═══ Collected data
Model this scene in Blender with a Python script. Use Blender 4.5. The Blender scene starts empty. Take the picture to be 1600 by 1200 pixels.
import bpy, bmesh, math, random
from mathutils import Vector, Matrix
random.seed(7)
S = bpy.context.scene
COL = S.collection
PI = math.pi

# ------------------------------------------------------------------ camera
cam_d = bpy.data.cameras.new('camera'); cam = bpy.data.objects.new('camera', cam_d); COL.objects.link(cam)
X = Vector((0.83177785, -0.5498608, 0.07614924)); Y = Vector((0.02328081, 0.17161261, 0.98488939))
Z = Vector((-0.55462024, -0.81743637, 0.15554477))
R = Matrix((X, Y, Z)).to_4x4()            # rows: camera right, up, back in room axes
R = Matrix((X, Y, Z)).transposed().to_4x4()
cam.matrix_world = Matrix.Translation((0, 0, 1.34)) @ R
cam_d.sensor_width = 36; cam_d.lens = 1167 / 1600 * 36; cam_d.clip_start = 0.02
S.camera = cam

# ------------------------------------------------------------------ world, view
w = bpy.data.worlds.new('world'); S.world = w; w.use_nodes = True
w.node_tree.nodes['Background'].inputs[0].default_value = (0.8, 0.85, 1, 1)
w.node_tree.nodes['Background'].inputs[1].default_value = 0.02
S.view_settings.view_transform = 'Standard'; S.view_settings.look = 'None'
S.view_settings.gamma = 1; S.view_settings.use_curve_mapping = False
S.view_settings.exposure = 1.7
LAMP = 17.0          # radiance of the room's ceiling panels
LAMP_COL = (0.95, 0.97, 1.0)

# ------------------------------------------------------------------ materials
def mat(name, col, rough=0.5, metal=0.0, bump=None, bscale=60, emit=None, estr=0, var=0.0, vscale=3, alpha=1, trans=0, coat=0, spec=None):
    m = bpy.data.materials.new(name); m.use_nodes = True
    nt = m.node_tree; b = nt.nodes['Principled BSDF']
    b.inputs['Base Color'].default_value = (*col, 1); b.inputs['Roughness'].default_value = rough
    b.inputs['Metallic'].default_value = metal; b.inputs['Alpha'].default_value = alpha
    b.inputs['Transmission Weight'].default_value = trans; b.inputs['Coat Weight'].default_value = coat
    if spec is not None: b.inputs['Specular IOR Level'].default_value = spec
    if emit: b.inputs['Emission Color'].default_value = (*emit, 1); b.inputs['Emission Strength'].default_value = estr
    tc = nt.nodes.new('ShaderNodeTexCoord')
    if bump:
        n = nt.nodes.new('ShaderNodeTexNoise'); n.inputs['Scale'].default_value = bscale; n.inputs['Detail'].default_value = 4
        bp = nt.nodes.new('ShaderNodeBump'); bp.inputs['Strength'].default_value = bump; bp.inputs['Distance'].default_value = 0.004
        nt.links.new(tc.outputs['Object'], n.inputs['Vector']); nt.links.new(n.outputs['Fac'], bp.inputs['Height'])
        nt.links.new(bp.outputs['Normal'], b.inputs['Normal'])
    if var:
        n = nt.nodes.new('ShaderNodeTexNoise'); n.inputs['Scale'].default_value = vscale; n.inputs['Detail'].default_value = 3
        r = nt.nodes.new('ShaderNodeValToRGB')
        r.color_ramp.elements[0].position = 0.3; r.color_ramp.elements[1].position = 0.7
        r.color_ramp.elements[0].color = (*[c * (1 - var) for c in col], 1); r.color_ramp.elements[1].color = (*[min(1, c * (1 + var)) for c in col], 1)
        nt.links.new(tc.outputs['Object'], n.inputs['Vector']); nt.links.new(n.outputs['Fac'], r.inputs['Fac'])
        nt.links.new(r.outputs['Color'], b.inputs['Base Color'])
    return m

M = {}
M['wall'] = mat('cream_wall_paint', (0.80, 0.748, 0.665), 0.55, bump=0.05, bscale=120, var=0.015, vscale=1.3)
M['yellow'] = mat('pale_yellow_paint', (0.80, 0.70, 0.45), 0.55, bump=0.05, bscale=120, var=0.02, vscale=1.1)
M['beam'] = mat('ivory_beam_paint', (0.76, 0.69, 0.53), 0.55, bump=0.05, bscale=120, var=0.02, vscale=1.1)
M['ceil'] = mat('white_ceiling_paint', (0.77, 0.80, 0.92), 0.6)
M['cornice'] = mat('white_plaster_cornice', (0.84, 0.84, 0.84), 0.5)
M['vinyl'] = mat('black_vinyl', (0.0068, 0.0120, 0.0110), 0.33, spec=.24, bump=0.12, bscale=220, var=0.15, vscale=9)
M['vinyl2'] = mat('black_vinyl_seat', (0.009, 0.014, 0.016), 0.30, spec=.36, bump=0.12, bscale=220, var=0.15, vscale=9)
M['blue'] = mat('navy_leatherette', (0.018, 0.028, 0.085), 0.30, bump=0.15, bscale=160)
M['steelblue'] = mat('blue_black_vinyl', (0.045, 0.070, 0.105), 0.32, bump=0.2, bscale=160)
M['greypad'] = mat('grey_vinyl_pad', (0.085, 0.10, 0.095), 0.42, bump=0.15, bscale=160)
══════
## Task goal
Give back all the data exactly as written.

## Task solution
Model this scene in Blender with a Python script. Use Blender 4.5. The Blender scene starts empty. Take the picture to be 1600 by 1200 pixels.
import bpy, bmesh, math, random
from mathutils import Vector, Matrix
random.seed(7)
S = bpy.context.scene
COL = S.collection
PI = math.pi

# ------------------------------------------------------------------ camera
cam_d = bpy.data.cameras.new('camera'); cam = bpy.data.objects.new('camera', cam_d); COL.objects.link(cam)
X = Vector((0.83177785, -0.5498608, 0.07614924)); Y = Vector((0.02328081, 0.17161261, 0.98488939))
Z = Vector((-0.55462024, -0.81743637, 0.15554477))
R = Matrix((X, Y, Z)).to_4x4()            # rows: camera right, up, back in room axes
R = Matrix((X, Y, Z)).transposed().to_4x4()
cam.matrix_world = Matrix.Translation((0, 0, 1.34)) @ R
cam_d.sensor_width = 36; cam_d.lens = 1167 / 1600 * 36; cam_d.clip_start = 0.02
S.camera = cam

# ------------------------------------------------------------------ world, view
w = bpy.data.worlds.new('world'); S.world = w; w.use_nodes = True
w.node_tree.nodes['Background'].inputs[0].default_value = (0.8, 0.85, 1, 1)
w.node_tree.nodes['Background'].inputs[1].default_value = 0.02
S.view_settings.view_transform = 'Standard'; S.view_settings.look = 'None'
S.view_settings.gamma = 1; S.view_settings.use_curve_mapping = False
S.view_settings.exposure = 1.7
LAMP = 17.0          # radiance of the room's ceiling panels
LAMP_COL = (0.95, 0.97, 1.0)

# ------------------------------------------------------------------ materials
def mat(name, col, rough=0.5, metal=0.0, bump=None, bscale=60, emit=None, estr=0, var=0.0, vscale=3, alpha=1, trans=0, coat=0, spec=None):
    m = bpy.data.materials.new(name); m.use_nodes = True
    nt = m.node_tree; b = nt.nodes['Principled BSDF']
    b.inputs['Base Color'].default_value = (*col, 1); b.inputs['Roughness'].default_value = rough
    b.inputs['Metallic'].default_value = metal; b.inputs['Alpha'].default_value = alpha
    b.inputs['Transmission Weight'].default_value = trans; b.inputs['Coat Weight'].default_value = coat
    if spec is not None: b.inputs['Specular IOR Level'].default_value = spec
    if emit: b.inputs['Emission Color'].default_value = (*emit, 1); b.inputs['Emission Strength'].default_value = estr
    tc = nt.nodes.new('ShaderNodeTexCoord')
    if bump:
        n = nt.nodes.new('ShaderNodeTexNoise'); n.inputs['Scale'].default_value = bscale; n.inputs['Detail'].default_value = 4
        bp = nt.nodes.new('ShaderNodeBump'); bp.inputs['Strength'].default_value = bump; bp.inputs['Distance'].default_value = 0.004
        nt.links.new(tc.outputs['Object'], n.inputs['Vector']); nt.links.new(n.outputs['Fac'], bp.inputs['Height'])
        nt.links.new(bp.outputs['Normal'], b.inputs['Normal'])
    if var:
        n = nt.nodes.new('ShaderNodeTexNoise'); n.inputs['Scale'].default_value = vscale; n.inputs['Detail'].default_value = 3
        r = nt.nodes.new('ShaderNodeValToRGB')
        r.color_ramp.elements[0].position = 0.3; r.color_ramp.elements[1].position = 0.7
        r.color_ramp.elements[0].color = (*[c * (1 - var) for c in col], 1); r.color_ramp.elements[1].color = (*[min(1, c * (1 + var)) for c in col], 1)
        nt.links.new(tc.outputs['Object'], n.inputs['Vector']); nt.links.new(n.outputs['Fac'], r.inputs['Fac'])
        nt.links.new(r.outputs['Color'], b.inputs['Base Color'])
    return m

M = {}
M['wall'] = mat('cream_wall_paint', (0.80, 0.748, 0.665), 0.55, bump=0.05, bscale=120, var=0.015, vscale=1.3)
M['yellow'] = mat('pale_yellow_paint', (0.80, 0.70, 0.45), 0.55, bump=0.05, bscale=120, var=0.02, vscale=1.1)
M['beam'] = mat('ivory_beam_paint', (0.76, 0.69, 0.53), 0.55, bump=0.05, bscale=120, var=0.02, vscale=1.1)
M['ceil'] = mat('white_ceiling_paint', (0.77, 0.80, 0.92), 0.6)
M['cornice'] = mat('white_plaster_cornice', (0.84, 0.84, 0.84), 0.5)
M['vinyl'] = mat('black_vinyl', (0.0068, 0.0120, 0.0110), 0.33, spec=.24, bump=0.12, bscale=220, var=0.15, vscale=9)
M['vinyl2'] = mat('black_vinyl_seat', (0.009, 0.014, 0.016), 0.30, spec=.36, bump=0.12, bscale=220, var=0.15, vscale=9)
M['blue'] = mat('navy_leatherette', (0.018, 0.028, 0.085), 0.30, bump=0.15, bscale=160)
M['steelblue'] = mat('blue_black_vinyl', (0.045, 0.070, 0.105), 0.32, bump=0.2, bscale=160)
M['greypad'] = mat('grey_vinyl_pad', (0.085, 0.10, 0.095), 0.42, bump=0.15, bscale=160)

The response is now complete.